I was watching the realtime map for the London Underground, and some of the stations lit up (means there was a service interruption). I was curious and clicked for details, and it said there’d been an incident on the tracks with a passenger. The timestamp was seven minutes old.

Someone got onto the Tube tracks in London and I found out about it in seven minutes. I can’t walk a mile in seven minutes, and…how far away is London? How many people do I know who’ve never even seen it? And I’m getting news from there in less time than it takes to drink a coffee, unless you really chug it.

(Full disclosure; I am a slow coffee drinker.)

((Fuller disclosure; I had a morbid streak when I was younger, and my second thought upon seeing the map information was “I wonder how far he splashed.” Which is ridiculous, really, I don’t even know that anyone was hurt rather than just being a Gap-hopping twit, but… Oh, the lurid imaginations of youth.))
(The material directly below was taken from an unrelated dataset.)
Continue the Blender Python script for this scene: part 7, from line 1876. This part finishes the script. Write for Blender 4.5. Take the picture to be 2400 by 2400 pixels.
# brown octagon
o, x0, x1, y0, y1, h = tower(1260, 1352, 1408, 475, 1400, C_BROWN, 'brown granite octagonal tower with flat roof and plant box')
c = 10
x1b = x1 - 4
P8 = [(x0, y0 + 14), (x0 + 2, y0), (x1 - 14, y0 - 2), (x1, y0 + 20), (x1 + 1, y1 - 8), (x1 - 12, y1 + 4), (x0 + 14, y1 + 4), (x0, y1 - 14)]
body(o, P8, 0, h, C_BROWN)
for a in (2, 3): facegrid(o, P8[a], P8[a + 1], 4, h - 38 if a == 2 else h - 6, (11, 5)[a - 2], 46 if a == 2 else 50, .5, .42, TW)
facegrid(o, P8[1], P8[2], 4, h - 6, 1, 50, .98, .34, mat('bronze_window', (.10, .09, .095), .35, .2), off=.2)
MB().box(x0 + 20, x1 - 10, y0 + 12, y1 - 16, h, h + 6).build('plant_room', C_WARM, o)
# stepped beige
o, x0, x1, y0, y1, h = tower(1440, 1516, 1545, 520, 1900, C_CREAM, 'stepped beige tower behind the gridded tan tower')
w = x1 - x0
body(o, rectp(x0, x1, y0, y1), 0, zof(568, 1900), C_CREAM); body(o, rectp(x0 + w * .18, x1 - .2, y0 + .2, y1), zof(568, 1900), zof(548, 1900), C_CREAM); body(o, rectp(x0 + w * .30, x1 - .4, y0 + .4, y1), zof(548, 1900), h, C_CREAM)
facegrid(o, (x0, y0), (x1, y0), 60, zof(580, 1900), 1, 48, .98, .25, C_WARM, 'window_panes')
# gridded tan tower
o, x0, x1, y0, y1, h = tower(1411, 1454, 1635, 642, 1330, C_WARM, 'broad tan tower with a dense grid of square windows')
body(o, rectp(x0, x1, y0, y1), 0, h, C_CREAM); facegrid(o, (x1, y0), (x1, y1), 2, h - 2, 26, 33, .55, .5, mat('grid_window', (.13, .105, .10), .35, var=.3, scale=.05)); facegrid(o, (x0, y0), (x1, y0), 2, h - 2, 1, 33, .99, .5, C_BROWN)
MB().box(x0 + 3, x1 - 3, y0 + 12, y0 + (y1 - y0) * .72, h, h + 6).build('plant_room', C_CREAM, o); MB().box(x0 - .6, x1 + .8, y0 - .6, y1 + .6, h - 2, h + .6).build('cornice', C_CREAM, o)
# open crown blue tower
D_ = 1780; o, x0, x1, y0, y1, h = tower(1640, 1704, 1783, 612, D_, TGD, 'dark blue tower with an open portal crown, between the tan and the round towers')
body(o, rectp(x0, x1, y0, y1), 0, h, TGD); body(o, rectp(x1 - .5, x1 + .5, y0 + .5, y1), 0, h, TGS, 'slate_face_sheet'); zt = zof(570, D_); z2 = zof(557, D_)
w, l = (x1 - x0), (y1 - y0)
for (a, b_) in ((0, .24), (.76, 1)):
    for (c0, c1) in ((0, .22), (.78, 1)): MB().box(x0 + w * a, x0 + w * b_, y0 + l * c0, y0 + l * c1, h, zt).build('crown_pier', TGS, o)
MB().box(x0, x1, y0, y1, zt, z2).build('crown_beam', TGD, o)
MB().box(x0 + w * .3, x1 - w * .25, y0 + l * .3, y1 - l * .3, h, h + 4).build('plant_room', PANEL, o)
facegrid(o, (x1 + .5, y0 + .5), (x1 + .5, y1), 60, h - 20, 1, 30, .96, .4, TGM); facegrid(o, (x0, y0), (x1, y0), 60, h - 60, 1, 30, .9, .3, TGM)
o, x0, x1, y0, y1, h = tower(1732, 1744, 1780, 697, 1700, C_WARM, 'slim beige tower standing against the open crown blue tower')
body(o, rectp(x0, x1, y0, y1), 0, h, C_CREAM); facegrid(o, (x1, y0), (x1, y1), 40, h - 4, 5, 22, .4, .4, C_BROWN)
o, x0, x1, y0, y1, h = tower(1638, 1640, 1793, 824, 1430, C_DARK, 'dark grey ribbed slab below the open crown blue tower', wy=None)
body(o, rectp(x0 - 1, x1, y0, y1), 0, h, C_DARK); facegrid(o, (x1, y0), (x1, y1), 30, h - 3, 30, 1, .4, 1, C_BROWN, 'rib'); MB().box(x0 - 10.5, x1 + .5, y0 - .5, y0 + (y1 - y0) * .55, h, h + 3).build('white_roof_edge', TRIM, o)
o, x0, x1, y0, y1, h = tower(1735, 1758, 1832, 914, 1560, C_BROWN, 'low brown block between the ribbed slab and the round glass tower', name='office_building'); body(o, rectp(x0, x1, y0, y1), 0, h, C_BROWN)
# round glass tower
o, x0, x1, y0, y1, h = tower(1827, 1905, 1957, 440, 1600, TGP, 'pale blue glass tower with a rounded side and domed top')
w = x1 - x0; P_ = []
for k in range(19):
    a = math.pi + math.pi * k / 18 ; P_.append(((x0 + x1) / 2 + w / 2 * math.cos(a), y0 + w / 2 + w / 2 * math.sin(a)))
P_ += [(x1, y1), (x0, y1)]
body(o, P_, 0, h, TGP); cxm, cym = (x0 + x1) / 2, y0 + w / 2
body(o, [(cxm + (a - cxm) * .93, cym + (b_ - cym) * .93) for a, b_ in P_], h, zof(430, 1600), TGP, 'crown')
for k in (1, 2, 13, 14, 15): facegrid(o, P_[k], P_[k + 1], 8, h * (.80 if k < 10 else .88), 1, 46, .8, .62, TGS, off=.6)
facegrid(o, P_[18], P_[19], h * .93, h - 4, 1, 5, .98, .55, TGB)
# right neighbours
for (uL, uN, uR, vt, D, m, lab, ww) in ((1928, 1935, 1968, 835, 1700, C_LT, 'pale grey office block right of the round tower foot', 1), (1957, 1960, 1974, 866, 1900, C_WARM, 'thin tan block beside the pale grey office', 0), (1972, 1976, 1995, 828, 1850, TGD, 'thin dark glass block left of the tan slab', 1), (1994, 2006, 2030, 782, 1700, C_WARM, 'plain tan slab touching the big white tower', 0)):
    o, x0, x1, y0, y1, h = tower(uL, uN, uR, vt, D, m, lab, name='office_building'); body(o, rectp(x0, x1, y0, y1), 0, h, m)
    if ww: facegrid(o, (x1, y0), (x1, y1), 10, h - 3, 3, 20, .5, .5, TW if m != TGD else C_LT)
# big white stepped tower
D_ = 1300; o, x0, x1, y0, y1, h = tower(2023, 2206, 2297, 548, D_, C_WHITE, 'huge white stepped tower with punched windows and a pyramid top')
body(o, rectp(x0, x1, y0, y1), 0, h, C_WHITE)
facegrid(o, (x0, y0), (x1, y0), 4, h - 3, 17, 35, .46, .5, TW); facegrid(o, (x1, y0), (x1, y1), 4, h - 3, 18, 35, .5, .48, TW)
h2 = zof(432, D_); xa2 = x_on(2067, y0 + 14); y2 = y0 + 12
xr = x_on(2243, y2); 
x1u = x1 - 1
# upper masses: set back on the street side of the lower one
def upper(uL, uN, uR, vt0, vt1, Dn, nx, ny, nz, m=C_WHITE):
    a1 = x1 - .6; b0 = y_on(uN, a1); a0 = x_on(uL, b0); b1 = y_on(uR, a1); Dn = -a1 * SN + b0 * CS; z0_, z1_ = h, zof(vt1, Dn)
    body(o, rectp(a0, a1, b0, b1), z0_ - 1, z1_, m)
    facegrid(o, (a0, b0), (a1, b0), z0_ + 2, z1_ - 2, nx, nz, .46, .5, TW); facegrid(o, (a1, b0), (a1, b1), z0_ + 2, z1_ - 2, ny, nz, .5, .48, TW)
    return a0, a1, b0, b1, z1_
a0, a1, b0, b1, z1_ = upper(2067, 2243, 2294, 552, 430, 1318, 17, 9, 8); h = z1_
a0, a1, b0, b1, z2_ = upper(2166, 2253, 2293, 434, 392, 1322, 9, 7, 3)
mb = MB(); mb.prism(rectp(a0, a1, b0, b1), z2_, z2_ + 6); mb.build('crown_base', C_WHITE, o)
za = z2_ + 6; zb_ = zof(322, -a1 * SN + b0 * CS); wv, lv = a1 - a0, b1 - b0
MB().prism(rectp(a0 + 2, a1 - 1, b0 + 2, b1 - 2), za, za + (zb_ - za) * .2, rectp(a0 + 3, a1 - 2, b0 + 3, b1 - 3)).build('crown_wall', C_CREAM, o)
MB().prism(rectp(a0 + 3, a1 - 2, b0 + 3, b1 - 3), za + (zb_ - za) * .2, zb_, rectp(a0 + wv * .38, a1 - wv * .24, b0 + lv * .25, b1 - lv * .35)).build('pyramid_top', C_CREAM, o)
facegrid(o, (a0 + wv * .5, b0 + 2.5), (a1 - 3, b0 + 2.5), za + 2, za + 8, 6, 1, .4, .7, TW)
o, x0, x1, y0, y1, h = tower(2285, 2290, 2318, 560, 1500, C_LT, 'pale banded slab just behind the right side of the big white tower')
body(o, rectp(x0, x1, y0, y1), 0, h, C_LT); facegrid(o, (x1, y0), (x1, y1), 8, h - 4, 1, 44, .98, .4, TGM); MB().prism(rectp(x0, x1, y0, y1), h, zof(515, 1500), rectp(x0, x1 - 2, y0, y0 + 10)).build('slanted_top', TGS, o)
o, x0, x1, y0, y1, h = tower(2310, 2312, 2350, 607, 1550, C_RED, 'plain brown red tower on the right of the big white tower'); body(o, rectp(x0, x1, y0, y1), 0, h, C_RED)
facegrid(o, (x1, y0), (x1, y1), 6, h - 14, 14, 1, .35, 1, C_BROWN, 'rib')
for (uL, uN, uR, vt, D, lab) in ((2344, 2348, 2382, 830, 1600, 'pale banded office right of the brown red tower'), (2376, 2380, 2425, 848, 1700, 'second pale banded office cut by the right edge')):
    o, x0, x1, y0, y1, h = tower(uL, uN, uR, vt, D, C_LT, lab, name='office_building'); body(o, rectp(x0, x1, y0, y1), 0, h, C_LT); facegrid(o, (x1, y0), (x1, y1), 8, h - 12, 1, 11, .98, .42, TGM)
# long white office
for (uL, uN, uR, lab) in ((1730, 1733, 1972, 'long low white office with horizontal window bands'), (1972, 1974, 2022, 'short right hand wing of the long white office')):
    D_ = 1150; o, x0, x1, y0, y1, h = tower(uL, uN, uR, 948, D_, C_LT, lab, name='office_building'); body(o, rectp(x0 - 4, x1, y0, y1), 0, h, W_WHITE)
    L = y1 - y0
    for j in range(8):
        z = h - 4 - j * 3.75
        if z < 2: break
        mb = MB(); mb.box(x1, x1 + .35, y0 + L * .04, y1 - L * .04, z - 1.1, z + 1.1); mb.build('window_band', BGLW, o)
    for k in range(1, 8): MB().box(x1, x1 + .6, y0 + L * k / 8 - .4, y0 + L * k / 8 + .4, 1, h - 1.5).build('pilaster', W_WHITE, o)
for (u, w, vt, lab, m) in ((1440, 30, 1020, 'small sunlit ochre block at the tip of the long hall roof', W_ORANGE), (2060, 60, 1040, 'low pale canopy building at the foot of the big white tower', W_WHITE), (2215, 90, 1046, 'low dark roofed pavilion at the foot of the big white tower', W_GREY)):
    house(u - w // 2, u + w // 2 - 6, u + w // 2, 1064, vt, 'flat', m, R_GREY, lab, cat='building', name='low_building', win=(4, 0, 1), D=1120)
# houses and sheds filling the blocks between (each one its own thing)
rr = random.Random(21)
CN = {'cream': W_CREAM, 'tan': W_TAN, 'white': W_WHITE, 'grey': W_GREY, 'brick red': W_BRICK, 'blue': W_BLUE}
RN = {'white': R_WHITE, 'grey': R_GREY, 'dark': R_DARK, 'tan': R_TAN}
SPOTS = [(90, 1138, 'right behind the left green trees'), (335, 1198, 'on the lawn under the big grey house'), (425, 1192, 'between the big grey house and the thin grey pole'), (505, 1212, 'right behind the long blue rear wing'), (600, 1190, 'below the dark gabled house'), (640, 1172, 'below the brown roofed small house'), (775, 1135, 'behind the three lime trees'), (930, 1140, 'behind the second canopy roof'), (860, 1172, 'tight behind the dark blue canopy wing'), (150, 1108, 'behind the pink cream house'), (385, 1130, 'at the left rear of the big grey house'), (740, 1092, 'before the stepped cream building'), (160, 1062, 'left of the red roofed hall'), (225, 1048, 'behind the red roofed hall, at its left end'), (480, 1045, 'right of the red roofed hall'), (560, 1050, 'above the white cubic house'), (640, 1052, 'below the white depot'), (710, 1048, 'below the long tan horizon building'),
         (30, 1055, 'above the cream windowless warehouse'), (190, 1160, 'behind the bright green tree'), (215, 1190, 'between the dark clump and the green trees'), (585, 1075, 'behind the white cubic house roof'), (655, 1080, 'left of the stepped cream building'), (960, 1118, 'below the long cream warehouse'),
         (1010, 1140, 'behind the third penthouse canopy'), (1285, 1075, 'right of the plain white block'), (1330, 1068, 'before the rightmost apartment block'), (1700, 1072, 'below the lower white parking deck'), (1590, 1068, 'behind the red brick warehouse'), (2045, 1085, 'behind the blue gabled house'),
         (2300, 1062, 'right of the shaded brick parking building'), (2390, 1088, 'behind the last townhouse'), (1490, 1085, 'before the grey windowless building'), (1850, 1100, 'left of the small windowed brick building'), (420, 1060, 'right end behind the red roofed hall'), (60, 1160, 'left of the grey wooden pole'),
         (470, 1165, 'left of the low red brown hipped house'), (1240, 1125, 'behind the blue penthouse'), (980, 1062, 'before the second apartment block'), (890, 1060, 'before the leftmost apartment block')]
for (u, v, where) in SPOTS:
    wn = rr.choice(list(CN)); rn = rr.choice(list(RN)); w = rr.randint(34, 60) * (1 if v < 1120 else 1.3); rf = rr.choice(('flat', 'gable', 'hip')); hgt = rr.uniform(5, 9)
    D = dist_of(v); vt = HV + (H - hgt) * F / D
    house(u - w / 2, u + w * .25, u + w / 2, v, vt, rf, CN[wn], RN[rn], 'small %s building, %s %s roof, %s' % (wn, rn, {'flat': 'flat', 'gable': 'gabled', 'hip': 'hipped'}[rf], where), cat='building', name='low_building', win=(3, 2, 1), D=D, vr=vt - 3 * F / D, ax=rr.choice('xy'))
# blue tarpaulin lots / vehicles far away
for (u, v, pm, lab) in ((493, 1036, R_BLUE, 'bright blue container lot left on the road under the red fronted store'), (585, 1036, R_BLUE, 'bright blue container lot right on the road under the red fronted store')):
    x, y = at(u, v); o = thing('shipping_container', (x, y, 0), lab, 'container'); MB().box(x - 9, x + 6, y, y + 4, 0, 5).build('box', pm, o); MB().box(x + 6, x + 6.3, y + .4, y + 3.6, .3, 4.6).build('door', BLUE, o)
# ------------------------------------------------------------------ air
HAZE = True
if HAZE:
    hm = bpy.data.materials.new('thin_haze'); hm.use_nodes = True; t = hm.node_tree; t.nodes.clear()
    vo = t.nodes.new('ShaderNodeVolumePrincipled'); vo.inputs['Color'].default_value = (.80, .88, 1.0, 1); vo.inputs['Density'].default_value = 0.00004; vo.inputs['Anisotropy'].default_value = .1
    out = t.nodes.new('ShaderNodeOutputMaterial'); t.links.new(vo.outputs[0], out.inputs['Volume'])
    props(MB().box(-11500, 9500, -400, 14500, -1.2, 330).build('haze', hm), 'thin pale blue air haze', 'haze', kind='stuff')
I think the second time the shrinking of intervening distances really hit me was several years later, when a friend in the UK had forgotten his wallet at work and didn’t have groceries in the house and I ordered him a pizza. Because Internet. You can do a lot with the Internet.

Have noticed a possible downside to composing on the phone; small screen means it’s harder to glance back up at what I said earlier, and easier to ramble very far afield. Will mind that in future. Of course, it’s also easier to not get bogged down in going back and editing yourself, which is something I’ve been hoping to work on for a bit.

Right. Been writing for half an hour, and want to get up early tomorrow. Think I will call it a night.